- Information shown:
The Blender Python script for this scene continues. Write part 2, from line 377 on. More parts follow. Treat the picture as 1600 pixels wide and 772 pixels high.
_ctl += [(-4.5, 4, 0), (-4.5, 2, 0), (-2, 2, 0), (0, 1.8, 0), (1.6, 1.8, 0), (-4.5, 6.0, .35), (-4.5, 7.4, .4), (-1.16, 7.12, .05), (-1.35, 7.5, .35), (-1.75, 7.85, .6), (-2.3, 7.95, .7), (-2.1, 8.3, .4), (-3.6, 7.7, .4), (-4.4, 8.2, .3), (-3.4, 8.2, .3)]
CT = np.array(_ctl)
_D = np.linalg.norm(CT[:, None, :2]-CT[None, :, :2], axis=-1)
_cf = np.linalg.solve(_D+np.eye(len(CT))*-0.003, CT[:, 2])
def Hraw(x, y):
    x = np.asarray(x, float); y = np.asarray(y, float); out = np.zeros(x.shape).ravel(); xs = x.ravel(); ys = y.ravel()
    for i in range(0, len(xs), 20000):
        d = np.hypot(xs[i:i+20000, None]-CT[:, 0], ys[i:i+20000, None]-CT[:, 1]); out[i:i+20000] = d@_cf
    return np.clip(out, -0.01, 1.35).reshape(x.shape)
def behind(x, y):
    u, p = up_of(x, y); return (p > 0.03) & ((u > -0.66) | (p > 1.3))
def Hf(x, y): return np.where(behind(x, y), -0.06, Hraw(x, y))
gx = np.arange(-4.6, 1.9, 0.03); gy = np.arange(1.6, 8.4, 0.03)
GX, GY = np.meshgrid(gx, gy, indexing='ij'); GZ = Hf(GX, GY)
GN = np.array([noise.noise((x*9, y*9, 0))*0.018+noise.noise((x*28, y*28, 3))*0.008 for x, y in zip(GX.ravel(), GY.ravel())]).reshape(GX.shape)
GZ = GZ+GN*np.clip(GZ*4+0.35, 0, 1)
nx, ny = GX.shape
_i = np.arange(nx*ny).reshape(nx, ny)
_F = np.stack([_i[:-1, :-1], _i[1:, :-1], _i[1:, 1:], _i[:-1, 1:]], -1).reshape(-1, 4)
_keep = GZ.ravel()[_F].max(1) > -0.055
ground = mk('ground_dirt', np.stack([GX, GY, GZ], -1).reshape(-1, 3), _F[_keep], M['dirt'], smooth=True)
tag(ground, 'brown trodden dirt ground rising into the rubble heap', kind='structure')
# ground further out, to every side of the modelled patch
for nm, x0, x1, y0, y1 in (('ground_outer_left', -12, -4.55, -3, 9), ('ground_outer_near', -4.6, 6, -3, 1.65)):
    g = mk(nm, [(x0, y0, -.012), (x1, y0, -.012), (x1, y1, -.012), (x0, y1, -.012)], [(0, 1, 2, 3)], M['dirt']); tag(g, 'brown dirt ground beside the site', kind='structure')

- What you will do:
Each line above is to be repeated exactly.

- Problem solution:
The Blender Python script for this scene continues. Write part 2, from line 377 on. More parts follow. Treat the picture as 1600 pixels wide and 772 pixels high.
_ctl += [(-4.5, 4, 0), (-4.5, 2, 0), (-2, 2, 0), (0, 1.8, 0), (1.6, 1.8, 0), (-4.5, 6.0, .35), (-4.5, 7.4, .4), (-1.16, 7.12, .05), (-1.35, 7.5, .35), (-1.75, 7.85, .6), (-2.3, 7.95, .7), (-2.1, 8.3, .4), (-3.6, 7.7, .4), (-4.4, 8.2, .3), (-3.4, 8.2, .3)]
CT = np.array(_ctl)
_D = np.linalg.norm(CT[:, None, :2]-CT[None, :, :2], axis=-1)
_cf = np.linalg.solve(_D+np.eye(len(CT))*-0.003, CT[:, 2])
def Hraw(x, y):
    x = np.asarray(x, float); y = np.asarray(y, float); out = np.zeros(x.shape).ravel(); xs = x.ravel(); ys = y.ravel()
    for i in range(0, len(xs), 20000):
        d = np.hypot(xs[i:i+20000, None]-CT[:, 0], ys[i:i+20000, None]-CT[:, 1]); out[i:i+20000] = d@_cf
    return np.clip(out, -0.01, 1.35).reshape(x.shape)
def behind(x, y):
    u, p = up_of(x, y); return (p > 0.03) & ((u > -0.66) | (p > 1.3))
def Hf(x, y): return np.where(behind(x, y), -0.06, Hraw(x, y))
gx = np.arange(-4.6, 1.9, 0.03); gy = np.arange(1.6, 8.4, 0.03)
GX, GY = np.meshgrid(gx, gy, indexing='ij'); GZ = Hf(GX, GY)
GN = np.array([noise.noise((x*9, y*9, 0))*0.018+noise.noise((x*28, y*28, 3))*0.008 for x, y in zip(GX.ravel(), GY.ravel())]).reshape(GX.shape)
GZ = GZ+GN*np.clip(GZ*4+0.35, 0, 1)
nx, ny = GX.shape
_i = np.arange(nx*ny).reshape(nx, ny)
_F = np.stack([_i[:-1, :-1], _i[1:, :-1], _i[1:, 1:], _i[:-1, 1:]], -1).reshape(-1, 4)
_keep = GZ.ravel()[_F].max(1) > -0.055
ground = mk('ground_dirt', np.stack([GX, GY, GZ], -1).reshape(-1, 3), _F[_keep], M['dirt'], smooth=True)
tag(ground, 'brown trodden dirt ground rising into the rubble heap', kind='structure')
# ground further out, to every side of the modelled patch
for nm, x0, x1, y0, y1 in (('ground_outer_left', -12, -4.55, -3, 9), ('ground_outer_near', -4.6, 6, -3, 1.65)):
    g = mk(nm, [(x0, y0, -.012), (x1, y0, -.012), (x1, y1, -.012), (x0, y1, -.012)], [(0, 1, 2, 3)], M['dirt']); tag(g, 'brown dirt ground beside the site', kind='structure')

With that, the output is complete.